安売りでもなんでもいいから、とことん土俵にしがみつく。

製品で差別化ができないのなら、市場を少し変えたり、地域をずらしたり、売り方を工夫したり。そういう努力が必要になります。

多くの企業は、実際には、そうしたマッチレースに参加せざるを得ない状況です。

だからこそ、ランチェスター戦略の存在意義もあるんですが。

■さいたま市にナガワという会社があります。こちらの状況はさらにシリアスです。

安売りでもなんでもして土俵にしがみつけるならまだいい方です。

こちらが主戦場にしていた市場は、長い間、縮小を続けていたのです。土俵そのものが崩れ落ちていくのです。

■ナガワは、工事用ユニットハウスのメーカーです。工事現場などにある簡易事務所を想像してください。あれを製造し、代理店に卸すか、工事の業者にレンタルすることで収益を上げていた会社です。

ところが、日本の国は構造的に土木工事や建設工事が減少してきています。特にバブル崩壊後には建設業の衰退は顕著でした。だから、周辺事業であるナガワの売上も伸びようはずがありません。

頑張ってシェアを上げようにも、市場の縮小の方が早いという凄まじい状況です。こうなってしまえば、ジタバタしても、浮かばれません。ナガワは、工事業者へのレンタル期間を延ばすなどの対症療法で現状維持を図るのが精一杯だったようです。

こういう事態に陥った時、企業者はどのように過ごせばいいのでしょうか。

■ナガワの場合、商売の原点である「最終ユーザー」に答えを探しました。

同社は、自社製品がどのように使われているかを調査します。すると、工事現場に行くはずのユニットハウスが、物置や子供部屋、道路沿いのラーメン屋などに転用されている例があることを知ります。

ユニットハウスは、窓もあって空調もつけられるものですから、普通の物置よりも、人が過ごしやすい空間となります。しかも、一から建築するよりもずっと低コストでできます。

この市場の小さな変異点に目をつけたことがナガワに成功をもたらします。

■最初はダメで元々と思ったのか、それともある種の確信があったのか。

果たして、個人向けにユニットハウスを売り出したところ、ヒットします。

展示場を拡張し、売上を拡大したところあたりから、本格的な事業化に取り組みます。

クリーニング店、クレープ店、たこ焼き店。ログハウス風の事務所。今では街でちらほら見るようになった簡易店舗がそれです。同社は、それぞれの用途に応じたユニットを開発していきます。

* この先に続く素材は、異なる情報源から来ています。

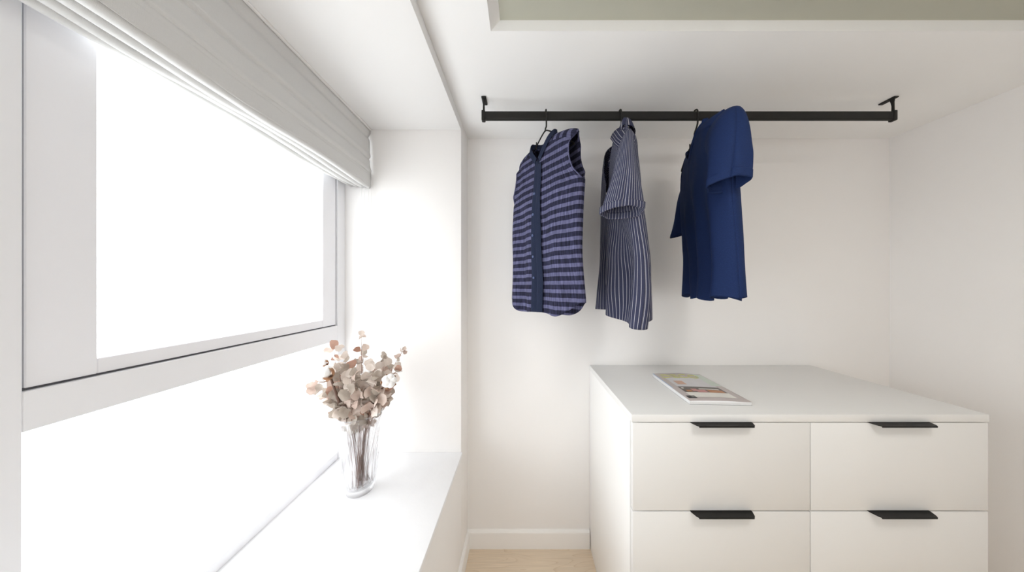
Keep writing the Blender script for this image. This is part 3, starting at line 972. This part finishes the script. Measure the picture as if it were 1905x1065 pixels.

あるいは、消費者金融の口座開設受付所、工場の喫煙ルーム、危険物保管倉庫など、新たな用途開発を続けているようです。

おわかりだと思いますが、こうした新たなターゲット向けの商品は、工事用ユニットで競争を続けているよりも、ずっと儲かります。

売上と利益率。両方を得ることになったのです。

■迷った時は、最終ユーザーに聞け。

ピーター・ドラッカーも「組織の中にプロフィットセンターはない。すべては顧客のところにある」と発言しています。

ちなみに前述のローム、キーエンス、ファナックなどの部品企業も単に自社の技術力を磨いているだけではありません。

彼らは自社の部品を利用することでどのような最終製品が作られて、どう使われるのかに責任を持ついわゆる"コンサルティング・セールス"を標榜しています。

それは、単純なニーズを汲み取るということではありません。組み立てメーカーも気づかないような最終ユーザーの利益に責任を持つことです。

■ナガワも、最終ユーザーを直視せずに、代理店やレンタル動向だけを見ているばかりでは、座して死を待つばかりだったことでしょう。

現場を直視し、小さな変異点に着目する。これが、イノベーションのきっかけでした。

ピーター・ドラッカーは「変な客が来たら、それが本命の客だ」とも発言しています。

やはり事業発展のヒントは「最終ユーザー」に聞いてみることです。